On Tue, 2004-12-14 at 20:13 -0600, Derek P. Moore wrote:
ok i tried in upgrading gdbm -> same problems So i downgrade to gtk2-2.2 / inkscape 0.38 (rpm -Uvh --force --nodeps) and everything return to normal.
You're overwriting GTK+ 2.2 with GTK+ 2.4, this most likely your problem.
No, it really shouldn't be. Modulo a bug that was in a few GTK+-2.4 versions (and is fixed now), anything built against an older GTK+-2.x version should be able to use a more recent GTK+ version at runtime.
If nothing else, you can try doing 'rpm -ivh gtk2-2.4*' instead of -Uvh. This way you'll have both packages installed at the same time. The package installed last will likely overwrite any binaries and documentation, etc. But the shared libraries should be named in such a way as to not overwrite each other.
No. They are not parallel-installable since the ABI has been expanded but not broken. I believe that the new package will completely and utterly clobber the old one.

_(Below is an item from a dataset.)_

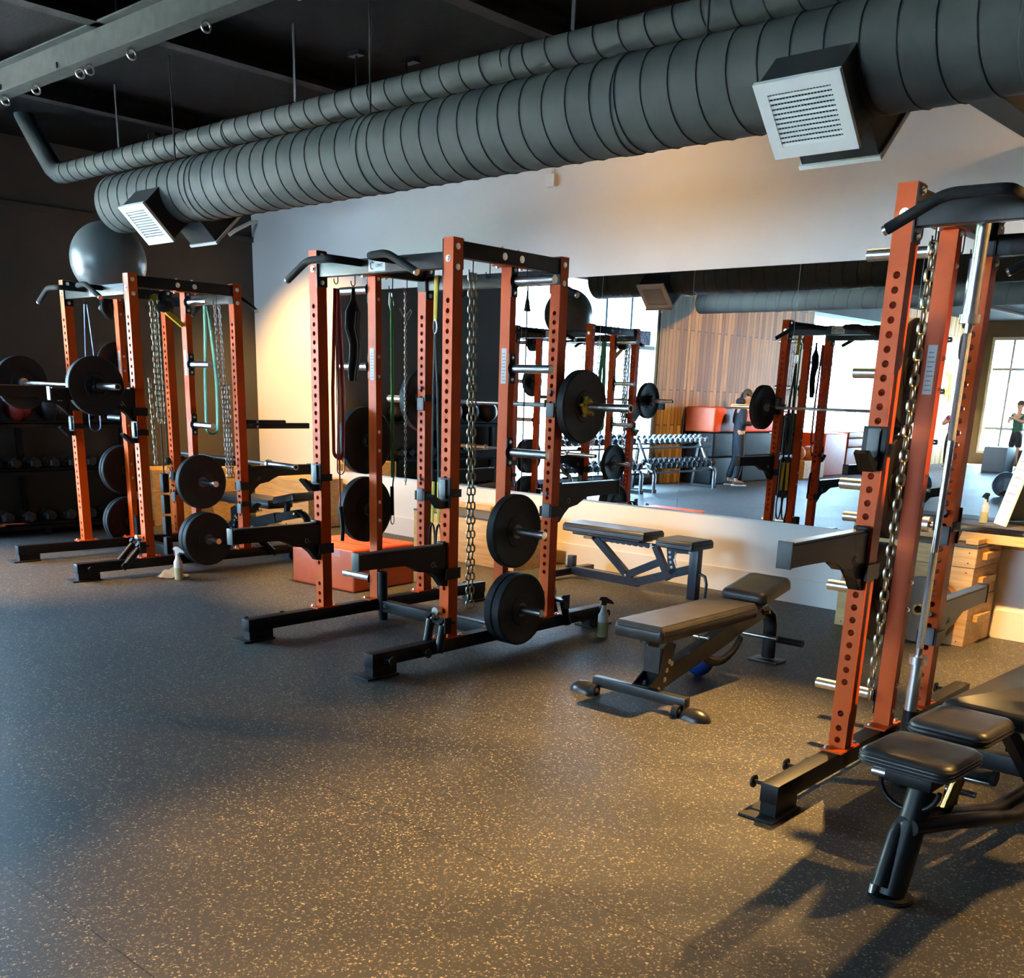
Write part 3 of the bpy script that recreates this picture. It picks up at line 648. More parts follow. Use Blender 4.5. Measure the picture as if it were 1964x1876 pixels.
def loop(x, y, z0, z1, half, sway=0, n=10):
    pts = [(x, y+.004+half*.2, z0), (x, y-half*.2, z0)]
    pts = []
    for k in range(n+1): t_ = k/n; pts.append((x, y+half*(.25+.75*min(1, t_*1.6))+sway*sin(t_*PI), z0-(z0-z1-half)*t_))
    for k in range(1, 8): a = PI*k/8; pts.append((x, y+half*cos(a), z1+half-half*sin(a)))
    for k in range(n+1): t_ = 1-k/n; pts.append((x, y-half*(.25+.75*min(1, t_*1.6))+sway*sin(t_*PI), z0-(z0-z1-half)*t_))
    return pts
REDB = mat('red_rubber', (.45,.02,.015), .45); GRNB = mat('green_rubber', (.02,.22,.10), .5); BLUB = mat('blue_rubber', (.05,.10,.24), .45); GRN2 = mat('bright_green_tube', (.05,.42,.08), .35)
band('wide_resistance_band', 2, loop(0, .145, 2.175, 1.13, .042, .0), .028, .006, REDB, 'wide red rubber loop band hanging in the middle rack', closed=True)
band('resistance_band', 2, loop(0.012, .15, 2.175, 1.02, .03, .012), .012, .006, mat('dark_red_rubber', (.30,.012,.01), .45), 'narrow dark red loop band hanging in front of the wide red one', closed=True)
t = thing('resistance_tube', loc(2, (0, .135, 0)), RACKS[2][2], 'thin red exercise tube with a black handle beside the red loops', 'resistance tube')
MB().tube([(.02, .0, 2.17), (.02, -.004, 1.4), (.02, .0, .80)], .005, 8).build('tube', REDB, t); MB().tube([(.02, 0, .81), (.02, .012, .76), (.02, .018, .66), (.02, .012, .58)], .013, 8).build('handle', BLACK2, t)
t = thing('resistance_tube', loc(2, (0, .61, 0)), RACKS[2][2], 'bright green exercise tube with black handle hanging inside the middle rack', 'resistance tube')
MB().tube([(0, .0, 2.17), (0, .006, 1.4), (0, .004, .98)], .0055, 8).tube([(0, .012, 2.17), (0, .018, 1.5), (0, .016, .98)], .0055, 8).build('tube', GRN2, t)
MB().tube([(0, .008, 1.28), (0, .026, 1.15), (0, .026, 1.02), (0, .01, .90)], .005, 6).tube([(0, .006, .92), (0, .008, .80), (0, .01, .72)], .013, 8).build('strap', BLACK2, t); MB().tube([(0, .01+.016*sin(k*PI/5), .69+.035*cos(k*PI/5)) for k in range(10)], .004, 6, closed=True).build('clip', CHAINS, t)
MB().tube([(0, -.012, 2.19), (0, -.016, 2.12), (0, .0, 2.07), (0, .02, 2.12), (0, .006, 2.19)], .004, 6).build('top_clip', CHAINS, t)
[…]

On my FC3 systems, for example, I have gtkmm2 and gtkmm24 installed. But in cases where packages aren't so conviently named, sometimes your only option is to use -ivh instead of -Uvh. (I've had to do this with curl several times.)
And this is rather unrelated to what's going on with the core GTK packages. The C++ language bindings, gtkmm and friends, broke ABI between 2.2 and 2.4 and were thus made parallel installable, that's why people typically make packages such as gtkmm20-2.2.x and gtkmm24-2.4.x etc. Even the gtkmm20 packages run against newer versions of GTK+ though. The GTK+ developers are committed to binary compatibility until GTK+ 3 is released. (And at that point, GTK+ 2 and 3 packages will be parallel installable.) [By the way, the API/ABI change between gtkmm 2.2 and 2.4 is completely unrelated to the underlying C++ API change between GCC 3.3 and 3.4, and the corresponding changed libstdc++.]
Unfortunately I'm afraid that something significantly more sinister is going on, but I can't see what.
Herve: you really only upgraded the GTK+ and glib packages? And by the way, I presume that it was GDM, not gdbm, you installed on Robert's suggestion? gdbm wouldn't be related to this, but GDM could be.
Alternatively, you might have better luck rebuilding the FC2 SRPMs on FC1 and installing the resulting binaries.